Die Wahrnehmung der Nordstadt ist häufig von negativer Berichterstattung geprägt. „Die Menschen, die hier leben und arbeiten, haben eine differenziertere Sichtweise auf die Nordstadt als die Menschen, die nur darüber lesen“, weiß Erster Polizeihauptkommissar Detlef Rath (Leiter der Polizeiwache Nord).Mit den Problemen der Nordstadt müssen sich die Polizisten/innen der Wache Nord täglich auseinandersetzten, aber sie sehen dabei auch die Bereitschaft der Bewohner sich zu engagieren und zu helfen.

Für die Polizisten der Wache Nord ist die Arbeit in der Nordstadt keineswegs schwieriger oder gefährlicher als in anderen Stadtgebieten Dortmunds. „In der Nordstadt ist es anders, aber nicht besser oder schlechter. Die Kollegen/innen leben die Nordstadt und sind mit Herzblut dabei, um etwas zu verbessern – ehrlich und engagiert. Durch höhere Anforderungen und die Vielschichtigkeit der Themen können sie mehr Erfahrung sammeln. Die Arbeit in der Nordstadt ist deshalb für viele Polizisten/innen für ihre berufliche Entwicklung erstrebenswert“, sagt Detlef Rath. Verständigungsprobleme haben bei der täglichen Arbeit keine wesentliche Bedeutung. Viele der Polizisten/innen haben selbst einen Migrationshintergrund und beherrschen oft ihre Muttersprachen.

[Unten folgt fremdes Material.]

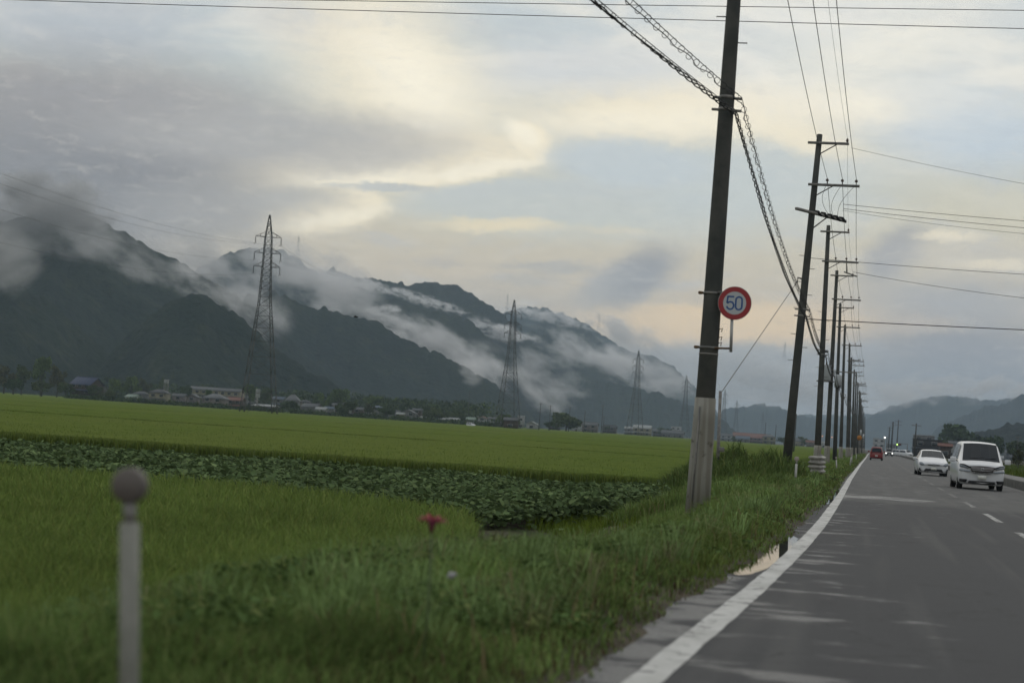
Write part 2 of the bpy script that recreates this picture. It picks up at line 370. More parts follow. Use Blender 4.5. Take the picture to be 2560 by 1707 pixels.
def build_mist():
    bm = bmesh.new(); bmesh.ops.create_icosphere(bm, subdivisions=3, radius=1.0)
    me = bpy.data.meshes.new('mist'); bm.to_mesh(me); bm.free()
    for k, (x, y, hw, hh, D, tilt, od) in enumerate(MIST):
        w = ray(x * DS, y * DS); n = math.hypot(w.x, 1)
        c = Vector((w.x / n * D, D / n, EYE + w.z / n * D))
        s = D / F * DS
        rx, rz = hw * s * 1.25, hh * s * 1.35; ry = max(rz * 1.6, 45)
        def b(t, rx=rx, ry=ry, rz=rz, od=od, k=k):
            tc = t.node('ShaderNodeTexCoord').outputs['Object']
            pos = t.node('ShaderNodeNewGeometry').outputs['Position']
            sc = 1.0 / max(rz, 30)
            nz = t.noise(t.mapping(tc, loc=(k * 3.1, k * 1.7, 0), scale=(rx / rz * 0.75, 1.5, 1.5)), 1.0, 5, 0.64)
            r = t.vmath('LENGTH', tc)
            f = t.math('SUBTRACT', t.math('ADD', t.math('MULTIPLY', t.math('SUBTRACT', nz, 0.5), 2.9), 0.34), t.math('MULTIPLY', t.math('POWER', r, 1.3), 0.60))
            return t.math('MULTIPLY', t.math('MULTIPLY', t.math('MULTIPLY', t.math('MAXIMUM', f, 0.0), t.rng(r, 1.0, 0.55)), 4.0), od / ry * 0.56)
        q = 0.62 + 0.35 * min(1, max(0, (x - 60) / 500)); m = volume_mat('cloud droplets %d' % k, (q, q * .99, q * .985), 0.0, b)  # droplet colour lowered towards the left: the grey cloud's shade put into it
        m.cycles.volume_step_rate = 0.6
        d = me.copy(); d.materials.append(m)
        o = bpy.data.objects.new('mist', d); C.objects.link(o)
        o.location = c
        az = math.atan2(w.x, 1)
        o.rotation_euler = (Matrix.Rotation(-az, 3, 'Z') @ Matrix.Rotation(math.radians(tilt - 3.85), 3, 'Y')).to_euler()
        o.scale = (rx, ry, rz)
        tag(o, kind='stuff')
build_mist()
# ------------------------------------------------------------------ road line, verge, fields
_ly = np.array([-20,5,10,14,18,24,32,50,80,165,230,300,400,560,900,1500,3000.])
_lx = np.array([-1.3,-1.22,-1.12,-1.01,-.90,-.78,-.69,-.63,-.62,-.40,-.15,.08,.30,.8,3.0,10,40.])
_fy = np.concatenate([np.arange(-20, 100, 1.0), np.geomspace(100, 3000, 160)])
_fx = np.interp(_fy, _ly, _lx)
for _ in range(6): _fx[1:-1] = (_fx[:-2] + 2 * _fx[1:-1] + _fx[2:]) / 4
def XL(y): return np.interp(y, _fy, _fx)            # the left white line
def edge(y):                                         # ragged left edge of the asphalt
    y = np.asarray(y, float)
    return XL(y) - np.interp(y, [8, 12, 25, 50, 120, 600], [.54, .38, .38, .22, .18, .18]) - 0.16 * (fbm(y * .9, y * 0, 5, 4) - .5) * 2 * np.interp(y, [10, 60], [1, .4])
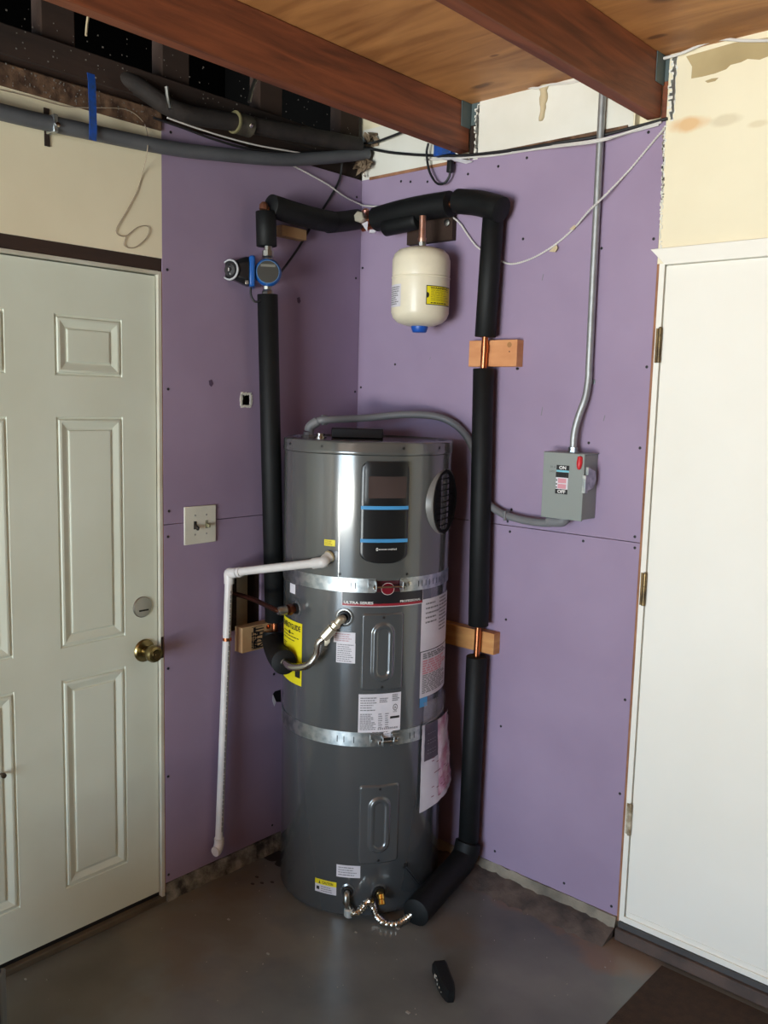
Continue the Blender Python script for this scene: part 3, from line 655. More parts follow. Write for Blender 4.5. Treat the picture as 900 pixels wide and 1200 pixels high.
# relief valve: brass nut, copper drain running back through the wall hole
rv = MB().lathe(pc4, n4, [(.006, .014), (.02, .014), (.02, .018), (.034, .018), (.034, .013), (.05, .013)], 6).build('relief_valve', old_copper, wh)
e_ = pc4+n4*.055
MB().lathe(e_-n4*.012, n4, [(0, .015), (.022, .015), (.03, .010), (.03, 0)], 14).build('valve_cap', nickel, rv)
hl = LW(276, 697, .004)
MB().tube(smoothpath([e_, e_+n4*.012+Vector((-.02, 0, .002)), Vector((.10, -.60, 1.030)), Vector((-.02, hl.y+.006, 1.032))], 6), .0085, 12).build('relief_pipe', old_copper, wh)
# instruction pouch tucked under the lower strap
def pouch(t0, t1, z0, z1, bul, r0, nu=18, nv=26, seed=1, sag=0):
    rg = random.Random(seed); W_ = [[rg.uniform(-1, 1) for _ in range(nu+1)] for _ in range(nv+1)]
    def fn(a, b):
        u, v = a/nu, b/nv; wob = (W_[b][a]+W_[max(b-1, 0)][a]+W_[b][max(a-1, 0)])/3*.0028
        z = z0+(z1-z0)*v+sag*u*(1-v)
        return tuple(PT(t0+(t1-t0)*u*(1-.14*max(0, .35-v)), z, r0+bul*sin(pi*min(1, u*.55))*(1-v*.75)*1.0+.004+wob*(.3+u)))
    return fn
pf = pouch(-4.4, 37, .352, .655, .028, TR+.003, sag=.045)
pw = MB().grid(18, 26, pf).build('manual_pouch', pouch_w, wh, smooth=180)
def sub(fn, a0, a1, b0, b1, off=.0016):
    def g2(a, b):
        p = Vector(fn(a, b)); d = Vector((p.x-cx, p.y-cy, 0)).normalized(); return p+d*off
    return MB().grid(a1-a0, b1-b0, lambda a, b: tuple(g2(a+a0, b+b0)))
sub(pf, 7, 18, 2, 26).build('pink_sheet', pouch_m, pw, smooth=180)
sub(pf, 1, 7, 15, 26).build('dark_sheet', dark_sheet, pw, smooth=180)
tm = MB(); rg = random.Random(77)
for i in range(34):
    a, b = rg.randint(3, 15), rg.randint(2, 15); p = Vector(pf(a, b)); p2 = Vector(pf(a+1, b)); d = Vector((p.x-cx, p.y-cy, 0)).normalized()*.003; tm.face([p+d, p2+d, p2+d+Vector((0, 0, .003)), p+d+Vector((0, 0, .003))])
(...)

Die Nordstadt ist durch ihre negative Infrastruktur attraktiver für Kriminelle als andere Stadtteile in Dortmund. Diverse Kioske, Internetcafés oder Spielstuben bieten geeignete Rückzugsräume. Auch die Nähe zum Bahnhof begünstigt kriminelle Handlungen. Vor allem die Betäubungsmittelkriminalität und Raubdelikte sind Schwerpunktthemen der Polizei in der Nordstadt. Nachts und an den Wochenenden werden Betrunkene z.B. im Keuninghauspark auf ihrem Weg nach Hause angesprochen, abgelenkt und bestohlen oder ausgeraubt. „Viele Bewohner nehmen diese Gefahr oft wissend in Kauf, nur um einen kürzeren Weg zu haben“, bemerkt der Erste Polizeihauptkommissar. Diese Orte werden deshalb von der Polizei regelmäßig überwacht um Täter direkt nach der Tat zu stellen und damit die Kriminellen langfristig abzuschrecken.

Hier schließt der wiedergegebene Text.